Q: How do I display a field in a format other than decimal?

Annotate the field with the <display> tag. For example, to display a field as an IPv4 address: 

SourceAddress  32; <display>ipv4</display>

Supported display formats include: oct (octal), hex (hexadecimal), ipv4, ipv6, and ascii.

Q: I have a message with a very special encoding scheme that can't be described in TSN.1. What do I do?

You can use the <pack> and <unpack> tags to replace the generated pack and unpack functions with your own custom functions. This keeps the standard Runtime Library API transparent to your application. Refer to the "Pack" and "Unpack" sections in the "Extensions" chapter of the User's Manual for details.

Q: Can I add my own code into the generated code?

Yes. Use the <code> tag to insert arbitrary code into the generated files. The tag has attributes that let you specify the target language, the file, and the message for which the code is intended. For example, you can add additional fields into a generated message type. See the "Code" section in the "Extensions" chapter of the User's Manual.

Q: How do I restrict the size of an array?

When an array's size depends on another field, the generated type reserves the maximum possible size. For example, an 8-bit size field produces an array of 255 elements. To restrict this, specify a range constraint on the size field: 

Size  8  (0..100);
Elements[Size]  : SomeMessageType;

The generated code will return an error if the array size exceeds 100.

Q: Can I use my own data structures for arrays?

Yes. Override the default array type by annotating the array with <type>MyContainer</type>, where MyContainer is your custom data structure (linked list, hash table, etc.). Your container must implement the container API as specified in the "Type" section of the "Extensions" chapter in the User's Manual.

Miscellaneous

Q: Can I document my TSN.1 files?

Yes. Use Doxygen-style comments in your TSN.1 files, then compile with the -doxygen flag. The compiler preserves your Doxygen comments in the generated files so you can run Doxygen as usual to produce source code documentation. See the "Doc" section in the "Extensions" chapter of the User's Manual.

Q: Does the generated parser perform range checking on field values?

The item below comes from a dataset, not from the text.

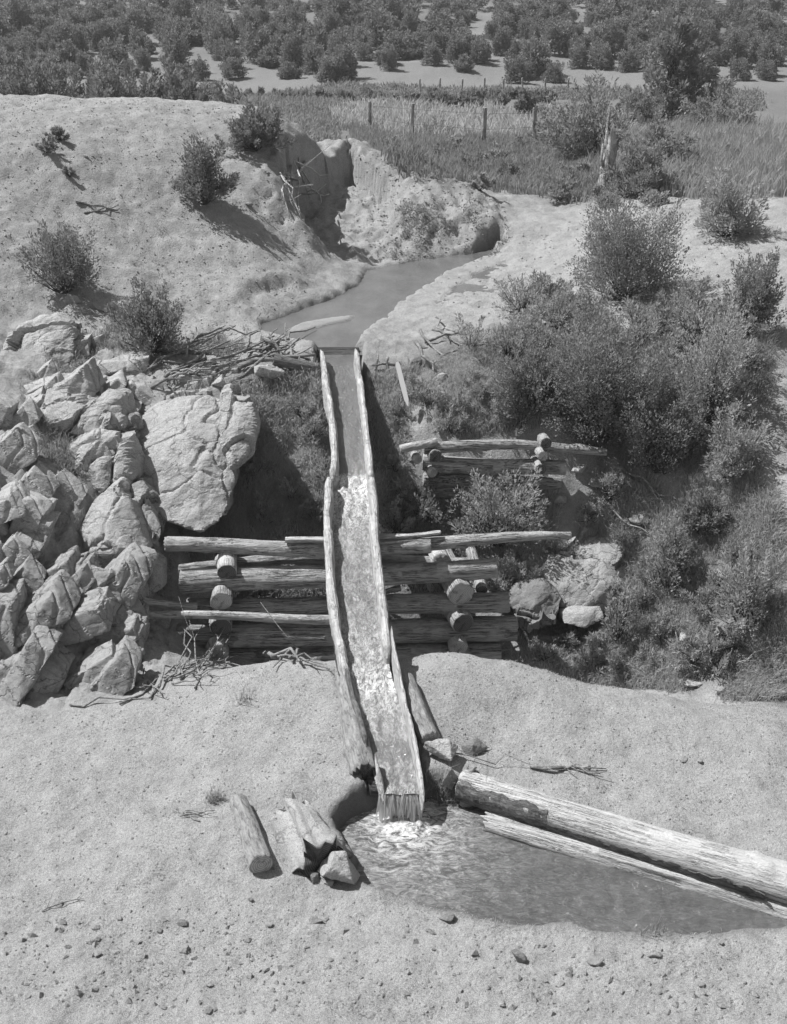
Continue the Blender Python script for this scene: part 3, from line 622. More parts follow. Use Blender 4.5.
bark_strip(big, a, b, .165, .205, .0, .27, 135, 265, 1, 'bark'); bark_strip(big, a, b, .165, .205, .27, .85, 185, 270, 3, 'bark')
p, q_ = P(488,819,-.10), P(840,920,-.10)
lo2 = log('log', p, q_, .17, .19, 'slab', 'cut_dark', 56, None, rough=.2, bend=.006, flat=.45, endj=.15); tag(lo2, 'low flat log half sunk in the water under the long peeled log', 'log')
# broken stump log on the left edge of the pool
p, q_ = P(292,812,.12), P(322,862,.1)
lg = log('log', p, q_, .17, .24, 'rock', 'cut_dark', 57, None, rough=.55, bend=.03, endj=.22); tag(lg, 'broken hollow log end at the left edge of the pool', 'log')
# ------------------------------------------------------------------ rocks
def hullrock(name, pts, mat, seed, label, group=None, vox=.04, amp=.03, cat='rock', fr=2.0, strat=0, fc=0):
    bm = bmesh.new()
    for p in pts: bm.verts.new(p)
    bmesh.ops.convex_hull(bm, input=bm.verts)
    c = sum((Vector(p) for p in pts), Vector())/len(pts)
    me = bpy.data.meshes.new(name); bm.to_mesh(me); bm.free()
    o = bpy.data.objects.new(name, me); C.objects.link(o)
    md = o.modifiers.new('r', 'REMESH'); md.mode = 'VOXEL'; md.voxel_size = vox
    dg = bpy.context.evaluated_depsgraph_get(); me2 = bpy.data.meshes.new_from_object(o.evaluated_get(dg)); o.modifiers.clear(); o.data = me2
    n_ = len(me2.vertices); co = np.empty(n_*3); me2.vertices.foreach_get('co', co); co = co.reshape(-1, 3)
    nm = np.empty(n_*3); me2.vertices.foreach_get('normal', nm); nm = nm.reshape(-1, 3)
    x, y, z = co.T
    d = amp*fbm(x*fr+seed, y*fr, z*fr, o=5, gain=.55)
    if fc: d = d+fc*facet(x, y, z, int(seed) % 50, small=.25 if fc < .95 else .8)
    if strat:
        s_ = (x*.62+z*.78)*3.4+.6*perlin(x*1.2, y*1.2, z+seed); d = d+strat*((s_-np.floor(s_))-.5)*(.6+.8*perlin(x*2, y*2, z*2))
        s3 = (x*.5-z*.6+y*.7)*4.1+.7*perlin(x*1.7+5, y*1.2, z+seed); d = d-strat*.9*np.exp(-((s3-np.round(s3))/.09)**2)
    co = co+nm*d[:, None]-np.array(c); me2.vertices.foreach_set('co', co.reshape(-1)); me2.materials.clear(); me2.materials.append(MT[mat]); me2.update()
    o.matrix_basis = Matrix.Translation(c); return tag(o, label, cat, group)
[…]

By default, the generated code does not check if field values are out of range, allowing you to create invalid messages for testing purposes. To enable range checking, use the -check-range flag.

Q: I thought the generated code is endianness independent. What does the "-little-endian" flag do then?

The generated code is independent of your target platform's endianness — you do not need to recompile for different platforms. The -little-endian flag specifies the endianness of the encoded data, not the platform. By default, multibyte fields are packed in network byte order (big endian) per the TSN.1 specification. Use -little-endian to pack multibyte fields in little-endian order regardless of the host platform.